### Extracted records
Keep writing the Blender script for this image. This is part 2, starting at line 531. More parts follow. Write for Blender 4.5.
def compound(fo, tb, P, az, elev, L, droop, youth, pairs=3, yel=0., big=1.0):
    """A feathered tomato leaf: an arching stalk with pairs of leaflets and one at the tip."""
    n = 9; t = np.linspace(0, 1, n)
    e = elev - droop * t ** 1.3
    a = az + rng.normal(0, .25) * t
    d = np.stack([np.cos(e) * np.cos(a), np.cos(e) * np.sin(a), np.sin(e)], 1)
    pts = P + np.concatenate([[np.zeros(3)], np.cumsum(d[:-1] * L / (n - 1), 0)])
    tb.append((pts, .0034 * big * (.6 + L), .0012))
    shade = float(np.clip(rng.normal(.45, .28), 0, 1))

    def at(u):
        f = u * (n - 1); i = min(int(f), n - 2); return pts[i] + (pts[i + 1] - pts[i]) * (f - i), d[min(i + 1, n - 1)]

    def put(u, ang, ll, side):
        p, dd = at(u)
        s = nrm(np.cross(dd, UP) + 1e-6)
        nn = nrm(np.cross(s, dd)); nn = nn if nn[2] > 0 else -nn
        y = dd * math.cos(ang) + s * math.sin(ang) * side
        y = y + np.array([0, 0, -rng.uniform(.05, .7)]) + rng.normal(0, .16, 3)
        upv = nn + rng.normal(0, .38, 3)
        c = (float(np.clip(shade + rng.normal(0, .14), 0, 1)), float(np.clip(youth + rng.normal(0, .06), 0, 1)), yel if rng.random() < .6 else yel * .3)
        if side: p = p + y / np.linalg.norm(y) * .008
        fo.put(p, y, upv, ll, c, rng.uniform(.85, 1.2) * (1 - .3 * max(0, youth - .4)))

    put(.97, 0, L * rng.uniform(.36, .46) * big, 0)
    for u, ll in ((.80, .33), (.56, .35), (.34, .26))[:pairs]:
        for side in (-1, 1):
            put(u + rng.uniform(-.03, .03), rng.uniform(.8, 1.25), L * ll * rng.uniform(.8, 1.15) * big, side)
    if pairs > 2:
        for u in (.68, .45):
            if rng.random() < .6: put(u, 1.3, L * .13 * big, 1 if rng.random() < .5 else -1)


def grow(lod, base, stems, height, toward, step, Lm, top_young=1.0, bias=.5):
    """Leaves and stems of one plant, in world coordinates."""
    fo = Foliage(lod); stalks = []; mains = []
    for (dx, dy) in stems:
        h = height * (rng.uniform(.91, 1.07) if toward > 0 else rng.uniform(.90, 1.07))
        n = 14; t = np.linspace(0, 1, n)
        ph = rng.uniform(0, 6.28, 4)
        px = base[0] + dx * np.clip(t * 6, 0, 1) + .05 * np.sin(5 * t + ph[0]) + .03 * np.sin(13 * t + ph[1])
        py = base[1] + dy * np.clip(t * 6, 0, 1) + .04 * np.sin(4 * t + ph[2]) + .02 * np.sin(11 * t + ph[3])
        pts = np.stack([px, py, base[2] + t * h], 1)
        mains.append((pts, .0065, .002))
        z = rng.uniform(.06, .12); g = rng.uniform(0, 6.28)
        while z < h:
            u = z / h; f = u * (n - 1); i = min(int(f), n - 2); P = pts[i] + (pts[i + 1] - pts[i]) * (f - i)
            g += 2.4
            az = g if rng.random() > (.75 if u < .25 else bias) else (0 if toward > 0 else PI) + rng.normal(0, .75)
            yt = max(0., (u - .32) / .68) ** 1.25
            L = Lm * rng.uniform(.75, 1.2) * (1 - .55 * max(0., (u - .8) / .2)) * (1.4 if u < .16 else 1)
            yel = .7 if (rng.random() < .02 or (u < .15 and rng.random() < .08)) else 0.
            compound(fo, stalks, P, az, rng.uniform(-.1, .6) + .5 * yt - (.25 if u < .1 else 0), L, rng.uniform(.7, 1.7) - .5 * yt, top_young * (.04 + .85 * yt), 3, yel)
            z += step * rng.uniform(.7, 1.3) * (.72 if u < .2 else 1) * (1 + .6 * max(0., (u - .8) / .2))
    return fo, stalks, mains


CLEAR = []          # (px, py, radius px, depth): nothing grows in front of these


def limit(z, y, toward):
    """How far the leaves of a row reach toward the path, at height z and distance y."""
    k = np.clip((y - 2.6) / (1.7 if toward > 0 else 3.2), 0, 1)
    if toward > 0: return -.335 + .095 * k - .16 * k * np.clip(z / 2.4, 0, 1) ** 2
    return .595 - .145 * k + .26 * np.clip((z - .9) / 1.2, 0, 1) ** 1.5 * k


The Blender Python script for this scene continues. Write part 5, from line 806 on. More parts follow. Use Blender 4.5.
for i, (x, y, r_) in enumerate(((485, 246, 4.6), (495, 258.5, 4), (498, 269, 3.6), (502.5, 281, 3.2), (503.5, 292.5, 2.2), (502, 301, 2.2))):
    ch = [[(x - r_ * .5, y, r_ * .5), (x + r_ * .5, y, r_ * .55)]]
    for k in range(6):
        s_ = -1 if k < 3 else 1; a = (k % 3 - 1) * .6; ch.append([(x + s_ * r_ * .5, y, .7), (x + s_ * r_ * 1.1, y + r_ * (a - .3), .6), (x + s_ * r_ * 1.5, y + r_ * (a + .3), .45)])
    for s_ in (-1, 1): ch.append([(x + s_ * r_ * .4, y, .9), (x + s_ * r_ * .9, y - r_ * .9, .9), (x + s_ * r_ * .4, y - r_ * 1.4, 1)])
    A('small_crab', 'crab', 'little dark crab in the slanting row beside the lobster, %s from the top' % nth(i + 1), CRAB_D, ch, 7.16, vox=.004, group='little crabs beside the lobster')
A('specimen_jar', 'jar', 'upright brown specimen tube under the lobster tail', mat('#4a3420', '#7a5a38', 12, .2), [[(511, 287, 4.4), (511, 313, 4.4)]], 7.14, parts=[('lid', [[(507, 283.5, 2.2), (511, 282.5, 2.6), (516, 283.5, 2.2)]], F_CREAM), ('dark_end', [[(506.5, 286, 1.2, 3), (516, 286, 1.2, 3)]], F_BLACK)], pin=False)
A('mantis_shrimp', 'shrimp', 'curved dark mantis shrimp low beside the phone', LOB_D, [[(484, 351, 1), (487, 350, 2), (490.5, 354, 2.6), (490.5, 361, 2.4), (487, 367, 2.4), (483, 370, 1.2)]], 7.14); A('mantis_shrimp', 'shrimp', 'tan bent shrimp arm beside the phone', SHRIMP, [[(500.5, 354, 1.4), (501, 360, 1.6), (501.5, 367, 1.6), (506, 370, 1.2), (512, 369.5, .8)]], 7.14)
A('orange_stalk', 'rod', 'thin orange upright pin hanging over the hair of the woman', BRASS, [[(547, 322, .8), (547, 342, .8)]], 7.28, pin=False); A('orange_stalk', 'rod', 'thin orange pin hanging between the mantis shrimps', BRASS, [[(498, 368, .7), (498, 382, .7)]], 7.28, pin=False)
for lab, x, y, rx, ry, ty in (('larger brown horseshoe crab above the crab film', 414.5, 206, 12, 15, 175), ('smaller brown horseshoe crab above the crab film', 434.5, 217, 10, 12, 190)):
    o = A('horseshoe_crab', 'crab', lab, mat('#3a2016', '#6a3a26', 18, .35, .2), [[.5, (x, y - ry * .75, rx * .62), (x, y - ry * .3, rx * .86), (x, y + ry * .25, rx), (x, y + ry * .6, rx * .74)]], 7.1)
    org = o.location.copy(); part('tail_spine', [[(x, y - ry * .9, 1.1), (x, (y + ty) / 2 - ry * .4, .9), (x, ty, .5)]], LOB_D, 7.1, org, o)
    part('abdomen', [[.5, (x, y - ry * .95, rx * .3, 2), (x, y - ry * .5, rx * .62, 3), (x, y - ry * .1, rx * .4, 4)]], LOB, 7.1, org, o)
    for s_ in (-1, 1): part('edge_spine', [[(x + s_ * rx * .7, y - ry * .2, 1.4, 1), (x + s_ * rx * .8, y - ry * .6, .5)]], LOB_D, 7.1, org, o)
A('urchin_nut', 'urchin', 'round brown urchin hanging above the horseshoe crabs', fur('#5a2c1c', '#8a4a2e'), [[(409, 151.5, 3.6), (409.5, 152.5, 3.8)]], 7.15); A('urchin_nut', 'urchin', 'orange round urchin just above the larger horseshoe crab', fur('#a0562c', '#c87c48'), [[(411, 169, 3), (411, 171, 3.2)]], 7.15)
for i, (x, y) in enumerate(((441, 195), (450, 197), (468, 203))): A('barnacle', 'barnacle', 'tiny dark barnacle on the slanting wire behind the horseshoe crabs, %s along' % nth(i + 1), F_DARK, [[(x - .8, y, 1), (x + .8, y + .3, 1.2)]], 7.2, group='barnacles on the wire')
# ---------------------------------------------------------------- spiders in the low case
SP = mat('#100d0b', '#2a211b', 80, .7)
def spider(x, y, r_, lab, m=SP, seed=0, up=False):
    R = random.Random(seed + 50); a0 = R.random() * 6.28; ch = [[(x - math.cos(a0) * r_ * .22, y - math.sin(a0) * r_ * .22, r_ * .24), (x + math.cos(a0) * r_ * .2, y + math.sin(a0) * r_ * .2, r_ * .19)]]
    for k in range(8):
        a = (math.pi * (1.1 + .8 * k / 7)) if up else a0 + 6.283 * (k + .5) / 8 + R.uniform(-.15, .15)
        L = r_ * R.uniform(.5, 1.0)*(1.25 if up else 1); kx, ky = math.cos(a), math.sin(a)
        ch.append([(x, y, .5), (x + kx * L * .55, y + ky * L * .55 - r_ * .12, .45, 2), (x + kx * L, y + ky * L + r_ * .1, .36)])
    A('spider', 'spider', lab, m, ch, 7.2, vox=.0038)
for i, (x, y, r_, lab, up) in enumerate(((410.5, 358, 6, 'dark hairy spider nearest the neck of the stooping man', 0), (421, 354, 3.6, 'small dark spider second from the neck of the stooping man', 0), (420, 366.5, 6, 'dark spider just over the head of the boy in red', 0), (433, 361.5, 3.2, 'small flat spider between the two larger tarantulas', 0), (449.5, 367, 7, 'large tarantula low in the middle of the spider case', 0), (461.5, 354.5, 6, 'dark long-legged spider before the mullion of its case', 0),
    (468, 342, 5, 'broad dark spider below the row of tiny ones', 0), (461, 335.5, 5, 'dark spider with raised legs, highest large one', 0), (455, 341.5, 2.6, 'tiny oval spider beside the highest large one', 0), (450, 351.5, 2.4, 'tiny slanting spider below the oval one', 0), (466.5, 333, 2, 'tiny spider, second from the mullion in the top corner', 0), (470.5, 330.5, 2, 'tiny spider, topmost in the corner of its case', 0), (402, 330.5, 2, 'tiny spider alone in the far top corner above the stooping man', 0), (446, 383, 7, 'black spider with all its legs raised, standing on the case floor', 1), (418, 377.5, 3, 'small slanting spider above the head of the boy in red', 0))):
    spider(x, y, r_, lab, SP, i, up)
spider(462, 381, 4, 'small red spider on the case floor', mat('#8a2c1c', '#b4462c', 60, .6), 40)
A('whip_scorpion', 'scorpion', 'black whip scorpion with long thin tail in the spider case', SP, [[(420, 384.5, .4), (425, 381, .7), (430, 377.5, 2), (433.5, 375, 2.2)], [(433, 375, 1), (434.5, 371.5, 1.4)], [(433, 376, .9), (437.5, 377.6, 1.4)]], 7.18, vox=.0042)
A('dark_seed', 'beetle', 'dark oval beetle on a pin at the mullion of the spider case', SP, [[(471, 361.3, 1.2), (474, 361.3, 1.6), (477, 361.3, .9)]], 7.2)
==
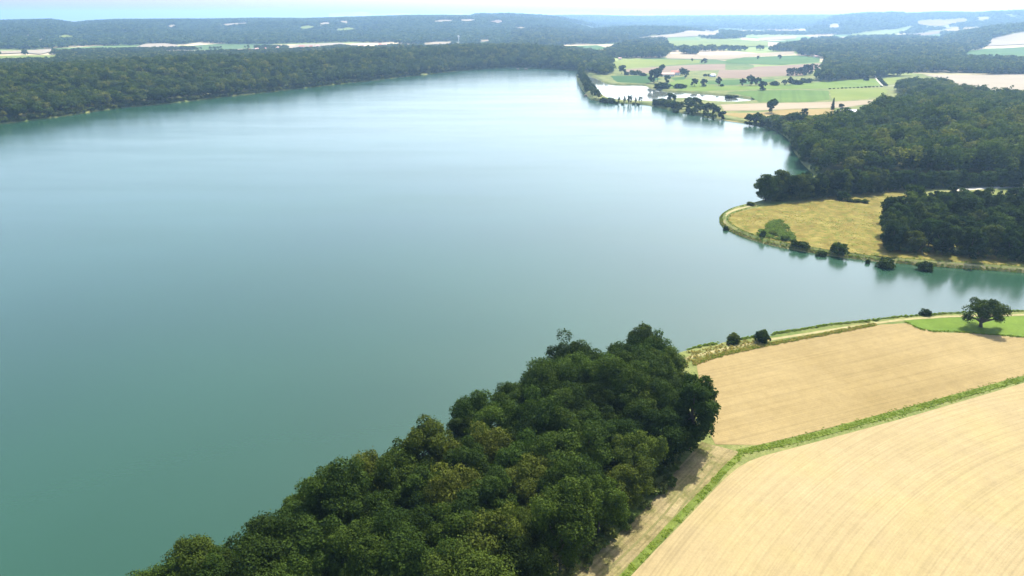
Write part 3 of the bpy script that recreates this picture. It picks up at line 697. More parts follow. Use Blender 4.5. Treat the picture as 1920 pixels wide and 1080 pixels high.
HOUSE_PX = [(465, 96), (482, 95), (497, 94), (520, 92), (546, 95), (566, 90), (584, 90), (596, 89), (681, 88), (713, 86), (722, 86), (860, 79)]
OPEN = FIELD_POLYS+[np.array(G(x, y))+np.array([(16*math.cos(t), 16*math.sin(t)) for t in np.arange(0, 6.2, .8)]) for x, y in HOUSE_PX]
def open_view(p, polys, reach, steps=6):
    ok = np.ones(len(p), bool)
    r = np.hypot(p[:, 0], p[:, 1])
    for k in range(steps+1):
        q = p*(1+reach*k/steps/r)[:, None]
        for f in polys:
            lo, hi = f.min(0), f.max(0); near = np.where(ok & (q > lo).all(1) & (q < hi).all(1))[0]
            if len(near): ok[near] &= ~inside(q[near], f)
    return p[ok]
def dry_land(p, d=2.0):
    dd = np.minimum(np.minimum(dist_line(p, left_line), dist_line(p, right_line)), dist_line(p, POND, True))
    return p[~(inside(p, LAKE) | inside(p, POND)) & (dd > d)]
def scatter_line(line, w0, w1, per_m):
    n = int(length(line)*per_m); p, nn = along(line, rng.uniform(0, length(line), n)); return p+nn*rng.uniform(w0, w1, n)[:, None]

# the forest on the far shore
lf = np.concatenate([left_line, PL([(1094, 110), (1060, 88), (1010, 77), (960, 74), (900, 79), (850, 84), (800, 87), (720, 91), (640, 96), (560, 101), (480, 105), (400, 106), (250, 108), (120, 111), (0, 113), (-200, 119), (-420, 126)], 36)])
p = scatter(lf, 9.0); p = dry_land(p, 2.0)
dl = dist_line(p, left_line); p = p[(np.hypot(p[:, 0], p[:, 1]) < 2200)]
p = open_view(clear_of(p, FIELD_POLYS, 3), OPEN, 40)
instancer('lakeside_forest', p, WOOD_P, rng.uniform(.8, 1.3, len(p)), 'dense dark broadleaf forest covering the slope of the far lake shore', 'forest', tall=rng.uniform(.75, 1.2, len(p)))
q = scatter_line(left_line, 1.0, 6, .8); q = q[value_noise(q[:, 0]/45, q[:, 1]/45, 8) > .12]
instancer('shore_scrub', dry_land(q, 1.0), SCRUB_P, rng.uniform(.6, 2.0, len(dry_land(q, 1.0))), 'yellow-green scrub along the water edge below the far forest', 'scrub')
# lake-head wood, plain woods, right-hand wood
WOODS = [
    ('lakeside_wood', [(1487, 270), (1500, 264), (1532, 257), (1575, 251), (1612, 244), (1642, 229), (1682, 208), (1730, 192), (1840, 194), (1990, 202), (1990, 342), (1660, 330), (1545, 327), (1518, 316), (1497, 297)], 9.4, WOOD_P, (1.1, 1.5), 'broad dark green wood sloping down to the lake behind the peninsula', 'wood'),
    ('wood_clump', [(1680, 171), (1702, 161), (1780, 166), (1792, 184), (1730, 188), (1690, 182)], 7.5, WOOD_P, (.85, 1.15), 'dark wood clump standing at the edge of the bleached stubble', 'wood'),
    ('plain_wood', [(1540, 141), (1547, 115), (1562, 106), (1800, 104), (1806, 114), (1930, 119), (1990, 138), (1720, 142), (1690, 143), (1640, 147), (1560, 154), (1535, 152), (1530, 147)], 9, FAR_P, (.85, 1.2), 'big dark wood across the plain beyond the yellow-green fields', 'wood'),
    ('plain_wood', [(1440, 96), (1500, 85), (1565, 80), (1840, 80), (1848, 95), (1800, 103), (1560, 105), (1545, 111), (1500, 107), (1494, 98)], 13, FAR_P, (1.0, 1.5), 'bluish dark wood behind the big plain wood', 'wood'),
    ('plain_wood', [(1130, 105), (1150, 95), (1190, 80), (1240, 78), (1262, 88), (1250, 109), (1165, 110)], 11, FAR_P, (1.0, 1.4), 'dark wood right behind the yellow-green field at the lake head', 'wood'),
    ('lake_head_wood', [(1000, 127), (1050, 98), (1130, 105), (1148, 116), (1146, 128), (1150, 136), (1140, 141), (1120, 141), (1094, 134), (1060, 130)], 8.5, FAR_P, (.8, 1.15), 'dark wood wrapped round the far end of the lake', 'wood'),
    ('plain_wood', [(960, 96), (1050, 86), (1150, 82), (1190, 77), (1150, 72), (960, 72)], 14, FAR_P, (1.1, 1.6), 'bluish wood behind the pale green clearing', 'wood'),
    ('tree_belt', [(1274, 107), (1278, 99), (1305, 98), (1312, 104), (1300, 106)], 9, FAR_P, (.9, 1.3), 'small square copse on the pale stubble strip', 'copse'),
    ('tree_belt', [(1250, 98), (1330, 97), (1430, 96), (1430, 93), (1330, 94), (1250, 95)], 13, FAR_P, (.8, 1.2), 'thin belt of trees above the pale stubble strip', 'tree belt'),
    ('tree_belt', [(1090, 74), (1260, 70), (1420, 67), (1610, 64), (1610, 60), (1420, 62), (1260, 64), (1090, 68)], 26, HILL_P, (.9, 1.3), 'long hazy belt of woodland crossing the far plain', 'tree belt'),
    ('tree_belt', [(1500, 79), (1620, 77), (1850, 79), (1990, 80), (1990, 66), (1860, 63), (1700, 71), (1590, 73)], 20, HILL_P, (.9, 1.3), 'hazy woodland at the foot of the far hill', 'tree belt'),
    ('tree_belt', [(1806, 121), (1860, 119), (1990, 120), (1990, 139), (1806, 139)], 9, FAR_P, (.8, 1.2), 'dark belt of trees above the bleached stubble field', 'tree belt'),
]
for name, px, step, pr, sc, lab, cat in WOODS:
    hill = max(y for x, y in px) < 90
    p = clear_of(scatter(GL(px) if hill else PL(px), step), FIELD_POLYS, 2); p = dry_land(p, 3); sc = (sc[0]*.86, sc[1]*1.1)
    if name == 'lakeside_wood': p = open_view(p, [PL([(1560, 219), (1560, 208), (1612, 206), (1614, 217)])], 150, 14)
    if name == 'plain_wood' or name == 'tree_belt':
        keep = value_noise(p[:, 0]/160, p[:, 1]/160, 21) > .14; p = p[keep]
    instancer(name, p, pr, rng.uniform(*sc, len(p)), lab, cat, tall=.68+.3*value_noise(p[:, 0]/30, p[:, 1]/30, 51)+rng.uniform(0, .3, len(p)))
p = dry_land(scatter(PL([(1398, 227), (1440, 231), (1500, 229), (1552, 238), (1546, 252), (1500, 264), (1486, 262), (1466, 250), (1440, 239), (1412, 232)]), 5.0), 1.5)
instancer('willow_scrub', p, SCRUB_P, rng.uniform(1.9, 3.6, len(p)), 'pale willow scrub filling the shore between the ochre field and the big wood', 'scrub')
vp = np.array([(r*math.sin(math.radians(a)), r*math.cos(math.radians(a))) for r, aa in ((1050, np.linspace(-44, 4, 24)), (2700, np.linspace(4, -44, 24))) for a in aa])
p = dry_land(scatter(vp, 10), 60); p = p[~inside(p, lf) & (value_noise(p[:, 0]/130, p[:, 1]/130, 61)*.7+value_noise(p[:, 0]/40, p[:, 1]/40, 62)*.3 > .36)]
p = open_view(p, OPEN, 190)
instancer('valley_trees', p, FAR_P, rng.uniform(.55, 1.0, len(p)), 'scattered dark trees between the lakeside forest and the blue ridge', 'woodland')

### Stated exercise
Reproduce the lines exactly, taking as the first line the one with "Write part 3" and as the last line the one with "n = int(length(line)*per_m);", and include nothing else.

### Answer to the exercise
Write part 3 of the bpy script that recreates this picture. It picks up at line 697. More parts follow. Use Blender 4.5. Treat the picture as 1920 pixels wide and 1080 pixels high.
HOUSE_PX = [(465, 96), (482, 95), (497, 94), (520, 92), (546, 95), (566, 90), (584, 90), (596, 89), (681, 88), (713, 86), (722, 86), (860, 79)]
OPEN = FIELD_POLYS+[np.array(G(x, y))+np.array([(16*math.cos(t), 16*math.sin(t)) for t in np.arange(0, 6.2, .8)]) for x, y in HOUSE_PX]
def open_view(p, polys, reach, steps=6):
    ok = np.ones(len(p), bool)
    r = np.hypot(p[:, 0], p[:, 1])
    for k in range(steps+1):
        q = p*(1+reach*k/steps/r)[:, None]
        for f in polys:
            lo, hi = f.min(0), f.max(0); near = np.where(ok & (q > lo).all(1) & (q < hi).all(1))[0]
            if len(near): ok[near] &= ~inside(q[near], f)
    return p[ok]
def dry_land(p, d=2.0):
    dd = np.minimum(np.minimum(dist_line(p, left_line), dist_line(p, right_line)), dist_line(p, POND, True))
    return p[~(inside(p, LAKE) | inside(p, POND)) & (dd > d)]
def scatter_line(line, w0, w1, per_m):
    n = int(length(line)*per_m); p, nn = along(line, rng.uniform(0, length(line), n)); return p+nn*rng.uniform(w0, w1, n)[:, None]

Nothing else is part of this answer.